→ **Set problem**: Extract, without alteration, each line from the start of the listing to the line bearing "return m, nt, nt.nodes['Principled BSDF']".

### Information provided

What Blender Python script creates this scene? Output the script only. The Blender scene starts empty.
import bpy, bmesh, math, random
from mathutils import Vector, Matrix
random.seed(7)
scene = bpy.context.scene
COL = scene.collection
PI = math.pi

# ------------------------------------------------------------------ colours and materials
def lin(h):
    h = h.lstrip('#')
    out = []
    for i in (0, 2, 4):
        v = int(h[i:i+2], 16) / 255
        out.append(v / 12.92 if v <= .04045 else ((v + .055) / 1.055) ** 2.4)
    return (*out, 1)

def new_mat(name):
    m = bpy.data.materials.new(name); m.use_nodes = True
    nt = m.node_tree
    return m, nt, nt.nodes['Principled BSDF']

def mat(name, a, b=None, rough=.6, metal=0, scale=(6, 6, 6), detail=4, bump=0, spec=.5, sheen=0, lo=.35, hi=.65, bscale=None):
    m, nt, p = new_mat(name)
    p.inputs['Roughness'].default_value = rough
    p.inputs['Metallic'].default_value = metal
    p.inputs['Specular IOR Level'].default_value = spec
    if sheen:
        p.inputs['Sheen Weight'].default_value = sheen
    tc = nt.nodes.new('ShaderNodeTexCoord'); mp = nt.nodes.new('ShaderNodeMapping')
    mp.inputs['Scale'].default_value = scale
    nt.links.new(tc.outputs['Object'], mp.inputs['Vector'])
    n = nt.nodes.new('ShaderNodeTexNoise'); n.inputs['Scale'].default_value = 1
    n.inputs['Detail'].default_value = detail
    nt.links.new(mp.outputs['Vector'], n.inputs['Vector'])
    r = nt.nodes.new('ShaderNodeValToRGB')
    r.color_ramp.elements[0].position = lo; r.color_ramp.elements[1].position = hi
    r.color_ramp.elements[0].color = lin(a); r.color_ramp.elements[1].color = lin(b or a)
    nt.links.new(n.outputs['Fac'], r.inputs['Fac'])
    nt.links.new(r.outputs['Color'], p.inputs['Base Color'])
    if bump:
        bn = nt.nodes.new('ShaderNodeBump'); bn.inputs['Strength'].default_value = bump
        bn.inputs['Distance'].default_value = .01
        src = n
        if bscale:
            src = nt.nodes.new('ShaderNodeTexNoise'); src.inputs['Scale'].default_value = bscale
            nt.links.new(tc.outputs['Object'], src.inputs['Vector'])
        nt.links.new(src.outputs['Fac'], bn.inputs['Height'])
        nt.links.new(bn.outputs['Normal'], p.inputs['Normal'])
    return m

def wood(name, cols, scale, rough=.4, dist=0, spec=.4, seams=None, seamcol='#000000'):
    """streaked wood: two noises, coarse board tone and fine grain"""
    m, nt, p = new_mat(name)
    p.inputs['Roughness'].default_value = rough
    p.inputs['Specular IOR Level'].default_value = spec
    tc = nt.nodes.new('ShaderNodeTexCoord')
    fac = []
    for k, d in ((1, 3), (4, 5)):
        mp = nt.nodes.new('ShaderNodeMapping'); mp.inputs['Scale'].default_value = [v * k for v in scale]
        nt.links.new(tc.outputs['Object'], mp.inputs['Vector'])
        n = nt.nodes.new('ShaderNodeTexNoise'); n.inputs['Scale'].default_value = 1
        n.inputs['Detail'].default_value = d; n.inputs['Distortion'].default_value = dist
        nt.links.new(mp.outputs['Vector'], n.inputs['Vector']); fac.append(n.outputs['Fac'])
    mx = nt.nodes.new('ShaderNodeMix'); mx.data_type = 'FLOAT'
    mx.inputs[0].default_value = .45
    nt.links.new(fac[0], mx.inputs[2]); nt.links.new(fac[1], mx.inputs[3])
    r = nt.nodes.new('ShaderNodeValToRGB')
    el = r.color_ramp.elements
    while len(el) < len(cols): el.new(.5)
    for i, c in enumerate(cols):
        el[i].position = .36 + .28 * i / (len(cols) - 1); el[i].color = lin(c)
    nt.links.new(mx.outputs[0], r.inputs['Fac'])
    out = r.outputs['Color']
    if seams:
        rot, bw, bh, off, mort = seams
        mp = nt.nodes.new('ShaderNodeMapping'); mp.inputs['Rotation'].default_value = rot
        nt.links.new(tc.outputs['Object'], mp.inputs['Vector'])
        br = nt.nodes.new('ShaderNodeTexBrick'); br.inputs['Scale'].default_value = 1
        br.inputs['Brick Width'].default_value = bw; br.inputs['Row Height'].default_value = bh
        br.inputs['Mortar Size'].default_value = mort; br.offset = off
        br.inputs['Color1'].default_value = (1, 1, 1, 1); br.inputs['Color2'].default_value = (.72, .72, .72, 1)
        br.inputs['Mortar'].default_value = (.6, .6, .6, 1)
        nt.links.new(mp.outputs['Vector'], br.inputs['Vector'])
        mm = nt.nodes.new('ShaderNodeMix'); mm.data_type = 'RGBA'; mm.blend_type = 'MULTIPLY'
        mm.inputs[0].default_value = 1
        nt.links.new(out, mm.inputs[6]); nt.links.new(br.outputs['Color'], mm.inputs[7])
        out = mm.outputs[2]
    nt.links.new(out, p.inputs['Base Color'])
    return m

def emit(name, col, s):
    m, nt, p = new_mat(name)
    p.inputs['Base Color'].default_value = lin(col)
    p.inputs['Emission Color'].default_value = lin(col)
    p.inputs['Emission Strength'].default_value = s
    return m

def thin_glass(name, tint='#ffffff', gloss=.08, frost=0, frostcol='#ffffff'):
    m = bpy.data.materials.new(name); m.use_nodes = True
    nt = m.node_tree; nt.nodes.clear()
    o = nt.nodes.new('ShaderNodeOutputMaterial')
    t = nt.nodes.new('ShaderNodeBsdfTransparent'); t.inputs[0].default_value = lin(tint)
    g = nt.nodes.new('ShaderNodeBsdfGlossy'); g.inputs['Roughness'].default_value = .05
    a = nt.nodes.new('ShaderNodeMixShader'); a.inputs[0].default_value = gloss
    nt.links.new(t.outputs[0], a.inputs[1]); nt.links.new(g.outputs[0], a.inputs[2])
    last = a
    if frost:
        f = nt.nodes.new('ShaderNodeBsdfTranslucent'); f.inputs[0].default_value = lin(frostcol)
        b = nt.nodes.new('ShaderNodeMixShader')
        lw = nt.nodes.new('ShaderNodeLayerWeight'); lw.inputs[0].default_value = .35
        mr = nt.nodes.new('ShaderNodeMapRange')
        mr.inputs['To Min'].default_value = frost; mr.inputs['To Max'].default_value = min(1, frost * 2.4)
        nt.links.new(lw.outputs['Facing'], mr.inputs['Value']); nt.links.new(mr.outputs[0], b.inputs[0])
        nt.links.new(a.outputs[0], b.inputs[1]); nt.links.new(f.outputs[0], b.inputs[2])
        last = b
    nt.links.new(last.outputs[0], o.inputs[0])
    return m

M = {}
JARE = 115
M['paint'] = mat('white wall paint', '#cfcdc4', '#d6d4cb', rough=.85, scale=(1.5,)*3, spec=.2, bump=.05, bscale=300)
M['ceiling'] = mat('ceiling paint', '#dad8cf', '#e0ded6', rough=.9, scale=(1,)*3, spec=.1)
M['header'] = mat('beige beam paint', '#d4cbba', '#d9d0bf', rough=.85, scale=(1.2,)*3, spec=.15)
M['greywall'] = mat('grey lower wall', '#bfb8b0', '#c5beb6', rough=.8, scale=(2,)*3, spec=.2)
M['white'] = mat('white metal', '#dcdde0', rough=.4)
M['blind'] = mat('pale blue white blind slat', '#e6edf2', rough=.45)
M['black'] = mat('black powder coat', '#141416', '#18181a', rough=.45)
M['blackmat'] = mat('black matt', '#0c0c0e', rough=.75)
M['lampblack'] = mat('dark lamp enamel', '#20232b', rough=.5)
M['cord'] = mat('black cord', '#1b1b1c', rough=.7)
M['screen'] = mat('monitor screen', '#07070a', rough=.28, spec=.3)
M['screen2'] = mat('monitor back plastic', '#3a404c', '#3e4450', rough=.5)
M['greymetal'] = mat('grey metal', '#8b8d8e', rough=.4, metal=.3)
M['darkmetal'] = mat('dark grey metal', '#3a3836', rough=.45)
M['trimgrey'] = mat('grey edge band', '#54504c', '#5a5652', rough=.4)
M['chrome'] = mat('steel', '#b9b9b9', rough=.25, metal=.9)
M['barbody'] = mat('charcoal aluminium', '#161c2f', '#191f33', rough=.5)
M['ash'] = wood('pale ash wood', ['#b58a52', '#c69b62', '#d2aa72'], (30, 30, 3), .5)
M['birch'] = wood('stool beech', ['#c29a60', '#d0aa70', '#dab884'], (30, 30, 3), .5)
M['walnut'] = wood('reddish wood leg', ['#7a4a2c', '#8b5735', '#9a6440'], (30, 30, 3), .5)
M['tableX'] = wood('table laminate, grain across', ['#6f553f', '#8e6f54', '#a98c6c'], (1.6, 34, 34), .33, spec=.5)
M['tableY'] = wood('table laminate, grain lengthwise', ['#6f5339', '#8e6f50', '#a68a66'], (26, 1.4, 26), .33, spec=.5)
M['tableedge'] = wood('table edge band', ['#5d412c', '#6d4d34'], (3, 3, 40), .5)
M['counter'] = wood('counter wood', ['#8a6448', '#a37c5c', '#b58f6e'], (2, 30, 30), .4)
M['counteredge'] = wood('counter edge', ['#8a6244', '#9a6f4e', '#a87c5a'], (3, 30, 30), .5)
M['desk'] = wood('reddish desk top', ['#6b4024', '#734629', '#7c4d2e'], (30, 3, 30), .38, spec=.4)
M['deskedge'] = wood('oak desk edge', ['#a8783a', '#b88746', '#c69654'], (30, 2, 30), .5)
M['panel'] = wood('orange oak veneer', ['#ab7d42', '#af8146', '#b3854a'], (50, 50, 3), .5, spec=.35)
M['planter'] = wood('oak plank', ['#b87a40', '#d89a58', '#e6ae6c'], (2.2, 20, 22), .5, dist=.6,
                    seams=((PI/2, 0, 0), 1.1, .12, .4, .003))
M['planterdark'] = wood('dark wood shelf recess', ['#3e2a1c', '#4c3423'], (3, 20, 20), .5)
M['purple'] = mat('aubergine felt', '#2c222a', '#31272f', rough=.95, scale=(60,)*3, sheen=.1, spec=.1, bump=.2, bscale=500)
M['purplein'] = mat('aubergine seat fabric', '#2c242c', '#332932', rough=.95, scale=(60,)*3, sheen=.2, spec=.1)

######

→ **Exercise output**:
What Blender Python script creates this scene? Output the script only. The Blender scene starts empty.
import bpy, bmesh, math, random
from mathutils import Vector, Matrix
random.seed(7)
scene = bpy.context.scene
COL = scene.collection
PI = math.pi

# ------------------------------------------------------------------ colours and materials
def lin(h):
    h = h.lstrip('#')
    out = []
    for i in (0, 2, 4):
        v = int(h[i:i+2], 16) / 255
        out.append(v / 12.92 if v <= .04045 else ((v + .055) / 1.055) ** 2.4)
    return (*out, 1)

def new_mat(name):
    m = bpy.data.materials.new(name); m.use_nodes = True
    nt = m.node_tree
    return m, nt, nt.nodes['Principled BSDF']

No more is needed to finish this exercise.